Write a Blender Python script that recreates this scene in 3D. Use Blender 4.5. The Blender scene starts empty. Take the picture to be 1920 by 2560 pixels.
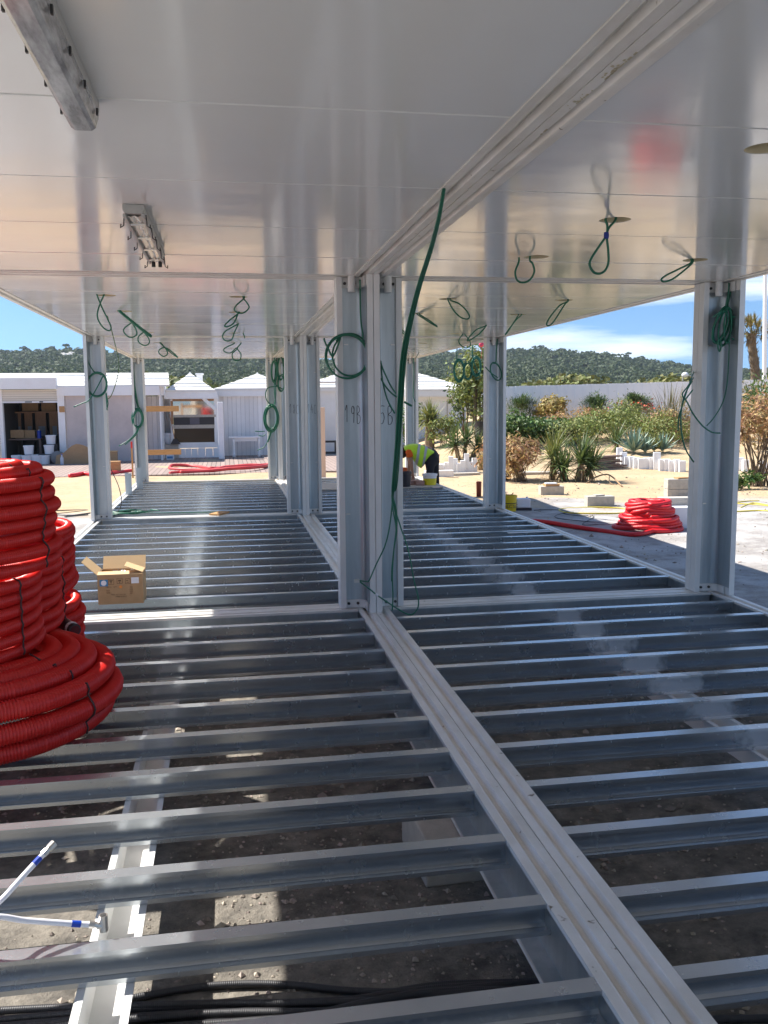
import bpy, bmesh, math, random
import numpy as np
from mathutils import Vector
random.seed(7); RNG = np.random.default_rng(7)
S = bpy.context.scene; COL = S.collection
PI = math.pi; R = math.radians

# ------------------------------------------------------------------ camera frame (metres, z up, y along the module bays)
CAM = np.array([-1.057, -6.781, 1.559]); YAW, PITCH, ROLL, FPX = 0.17027, -0.12082, -0.00874, 2258.9
_f = np.array([math.sin(YAW)*math.cos(PITCH), math.cos(YAW)*math.cos(PITCH), math.sin(PITCH)])
_r = np.array([math.cos(YAW), -math.sin(YAW), 0.0]); _u = np.cross(_r, _f)
_r2 = _r*math.cos(ROLL)+_u*math.sin(ROLL); _u2 = -_r*math.sin(ROLL)+_u*math.cos(ROLL)
FH = np.array([math.sin(YAW), math.cos(YAW), 0.0])
def _ray(x, y):
    k = 1920/1659
    return _f+(x*k-960)/FPX*_r2-(y*k-1280)/FPX*_u2
def atz(x, y, z):  d = _ray(x, y); return CAM+d*((z-CAM[2])/d[2])
def aty(x, y, Y):  d = _ray(x, y); return CAM+d*((Y-CAM[1])/d[1])
def atx(x, y, X):  d = _ray(x, y); return CAM+d*((X-CAM[0])/d[0])
def atd(x, y, D):  d = _ray(x, y); return CAM+d*(D/(d@FH))
GZ = -0.42
def sst(a, b, t):
    t = min(1.0, max(0.0, (t-a)/(b-a))); return t*t*(3-2*t)
def terrain(x, y):
    dx, dy = x-CAM[0], y-CAM[1]
    s = dx*FH[0]+dy*FH[1]; lat = dx*_r[0]+dy*_r[1]
    z = GZ+1.15*sst(23, 39, s)*sst(-.5, 4.0, lat)
    far = sst(10, 16, math.hypot(dx, dy))
    z += far*(0.035*math.sin(x*1.3+0.4*y)*math.sin(y*1.1-0.5)+0.02*math.sin(x*3.1+1)*math.cos(y*2.7))*(1-sst(60, 90, s))
    return z
def atg(x, y):
    d = _ray(x, y); t = 3.0
    while t < 140:
        p = CAM+d*t
        if p[2] <= terrain(p[0], p[1]): return p
        t += 0.04
    return p

# ------------------------------------------------------------------ mesh helpers
def rootloc(o):
    while o.parent is not None: o = o.parent
    return np.array(o.location)
class MB:
    def __init__(s): s.v = []; s.f = []; s.uv = None
    def add(s, vs, fs):
        b = len(s.v); s.v.extend([tuple(map(float, p)) for p in vs]); s.f.extend([tuple(i+b for i in q) for q in fs]); return s
    def box(s, x0, x1, y0, y1, z0, z1):
        return s.add([(x0,y0,z0),(x1,y0,z0),(x1,y1,z0),(x0,y1,z0),(x0,y0,z1),(x1,y0,z1),(x1,y1,z1),(x0,y1,z1)],
                     [(0,3,2,1),(4,5,6,7),(0,1,5,4),(1,2,6,5),(2,3,7,6),(3,0,4,7)])
    def obox(s, c, a, b, h):          # centre, half vectors
        c, a, b, h = map(np.array, (c, a, b, h))
        return s.add([c-a-b-h, c+a-b-h, c+a+b-h, c-a+b-h, c-a-b+h, c+a-b+h, c+a+b+h, c-a+b+h],
                     [(0,3,2,1),(4,5,6,7),(0,1,5,4),(1,2,6,5),(2,3,7,6),(3,0,4,7)])
    def rbox(s, c, w, d, h, ang=0.0): # rotated box standing on c
        ca, sa = math.cos(ang), math.sin(ang)
        return s.obox((c[0], c[1], c[2]+h/2), (w/2*ca, w/2*sa, 0), (-d/2*sa, d/2*ca, 0), (0, 0, h/2))
    def prism(s, poly, axis, a0, a1): # 2-D polygon extruded along an axis
        n = len(poly)
        def P(p, a): return {'x': (a, p[0], p[1]), 'y': (p[0], a, p[1]), 'z': (p[0], p[1], a)}[axis]
        vs = [P(p, a0) for p in poly]+[P(p, a1) for p in poly]
        fs = [(i, (i+1) % n, n+(i+1) % n, n+i) for i in range(n)]+[tuple(range(n))[::-1], tuple(range(n, 2*n))]
        return s.add(vs, fs)
    def sheet(s, path, axis, a0, a1): # open profile extruded
        n = len(path)
        def P(p, a): return {'x': (a, p[0], p[1]), 'y': (p[0], a, p[1]), 'z': (p[0], p[1], a)}[axis]
        return s.add([P(p, a0) for p in path]+[P(p, a1) for p in path], [(i, i+1, n+i+1, n+i) for i in range(n-1)])
    def tube(s, pts, r, n=8, closed=False, caps=True):
        P = np.array(pts, float); m = len(P)
        T = np.roll(P, -1, 0)-np.roll(P, 1, 0)
        if not closed: T[0] = P[1]-P[0]; T[-1] = P[-1]-P[-2]
        T /= np.maximum(np.linalg.norm(T, axis=1), 1e-9)[:, None]
        N = np.zeros_like(P); a = np.array([0, 0, 1.0]) if abs(T[0][2]) < .9 else np.array([1.0, 0, 0])
        N[0] = np.cross(T[0], a); N[0] /= np.linalg.norm(N[0])
        for i in range(1, m):
            q = N[i-1]-T[i]*(N[i-1]@T[i]); N[i] = q/max(np.linalg.norm(q), 1e-9)
        B = np.cross(T, N); rr = np.broadcast_to(np.array(r, float), (m,))
        an = np.arange(n)*2*PI/n
        V = P[:, None]+rr[:, None, None]*(np.cos(an)[None, :, None]*N[:, None]+np.sin(an)[None, :, None]*B[:, None])
        fs = []
        for i in range(m if closed else m-1):
            j = (i+1) % m
            for k in range(n): fs.append((i*n+k, i*n+(k+1) % n, j*n+(k+1) % n, j*n+k))
        if caps and not closed: fs += [tuple(range(n))[::-1], tuple(range((m-1)*n, m*n))]
        return s.add(V.reshape(-1, 3), fs)
    def lathe(s, prof, c=(0, 0, 0), n=20, caps=True):
        m = len(prof); vs = []
        for (r, z) in prof:
            for k in range(n): vs.append((c[0]+r*math.cos(2*PI*k/n), c[1]+r*math.sin(2*PI*k/n), c[2]+z))
        fs = [(i*n+k, i*n+(k+1) % n, (i+1)*n+(k+1) % n, (i+1)*n+k) for i in range(m-1) for k in range(n)]
        if caps: fs += [tuple(range(n))[::-1], tuple(range((m-1)*n, m*n))]
        return s.add(vs, fs)
    def ball(s, c, rx, ry, rz, n=12, m=8):
        vs = [(c[0], c[1], c[2]-rz)]; fs = []
        for i in range(1, m):
            t = -PI/2+PI*i/m
            for k in range(n): vs.append((c[0]+rx*math.cos(t)*math.cos(2*PI*k/n), c[1]+ry*math.cos(t)*math.sin(2*PI*k/n), c[2]+rz*math.sin(t)))
        vs.append((c[0], c[1], c[2]+rz)); L = len(vs)-1
        for k in range(n):
            fs.append((0, 1+(k+1) % n, 1+k)); fs.append((L, 1+(m-2)*n+k, 1+(m-2)*n+(k+1) % n))
            for i in range(m-2): fs.append((1+i*n+k, 1+i*n+(k+1) % n, 1+(i+1)*n+(k+1) % n, 1+(i+1)*n+k))
        return s.add(vs, fs)
    def blade(s, p, az, el, L, w, droop=0.5, seg=4, fold=0.25):
        p = np.array(p, float); vs = []; fs = []
        side = np.array([-math.sin(az), math.cos(az), 0]); q = p.copy(); e = el
        for i in range(seg+1):
            t = i/seg; ww = w*(0.75+0.5*t if t < .4 else 0.95*(1-t)/.6+.02)/2
            d = np.array([math.cos(az)*math.cos(e), math.sin(az)*math.cos(e), math.sin(e)])
            up = np.cross(d, side)
            vs += [q-side*ww-up*ww*fold, q.copy()+up*ww*fold*.3, q+side*ww-up*ww*fold]
            q = q+d*L/seg; e -= droop/seg
        for i in range(seg):
            for k in (0, 1): fs.append((i*3+k, i*3+k+1, i*3+k+4, i*3+k+3))
        return s.add(vs, fs)
    def leaves(s, C, size, up=0.3, asp=0.5, out=None):   # C: n x 3 centres; quads of random orientation
        n = len(C); N = RNG.normal(size=(n, 3)); N[:, 2] += up
        if out is not None: N = N*0.7+out*1.1
        N /= np.linalg.norm(N, axis=1)[:, None]
        A = np.cross(N, RNG.normal(size=(n, 3))); A /= np.linalg.norm(A, axis=1)[:, None]; B = np.cross(N, A)
        sz = (size*RNG.uniform(.6, 1.3, n))[:, None]
        V = np.stack([C-A*sz, C-B*sz*asp-A*sz*.1+N*sz*.12, C+A*sz, C+B*sz*asp-A*sz*.1+N*sz*.12], 1).reshape(-1, 3)
        b = len(s.v); s.v.extend(map(tuple, V.tolist())); s.f.extend([(b+4*i, b+4*i+1, b+4*i+2, b+4*i+3) for i in range(n)]); return s
    def build(s, name, mat, parent=None, smooth=False, fix=True, angle=None):
        V = np.array(s.v, float)
        if parent is not None: o0 = rootloc(parent)
        else: o0 = np.array([(V[:, 0].min()+V[:, 0].max())/2, (V[:, 1].min()+V[:, 1].max())/2, V[:, 2].min()])
        me = bpy.data.meshes.new(name); me.from_pydata((V-o0).tolist(), [], s.f)
        if fix and len(s.f) < 60000:
            bm = bmesh.new(); bm.from_mesh(me); bmesh.ops.recalc_face_normals(bm, faces=bm.faces); bm.to_mesh(me); bm.free()
        me.update()
        if smooth:
            me.polygons.foreach_set('use_smooth', [True]*len(me.polygons))
            if angle is not None: me.set_sharp_from_angle(angle=angle)
        o = bpy.data.objects.new(name, me); COL.objects.link(o)
        if mat is not None: me.materials.append(mat)
        if parent is not None: o.parent = parent
        else: o.location = o0
        return o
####
- [EXERCISE GOAL]
Collect each line containing the string "scene".

- [TASK SOLUTION]
Write a Blender Python script that recreates this scene in 3D. Use Blender 4.5. The Blender scene starts empty. Take the picture to be 1920 by 2560 pixels.
S = bpy.context.scene; COL = S.collection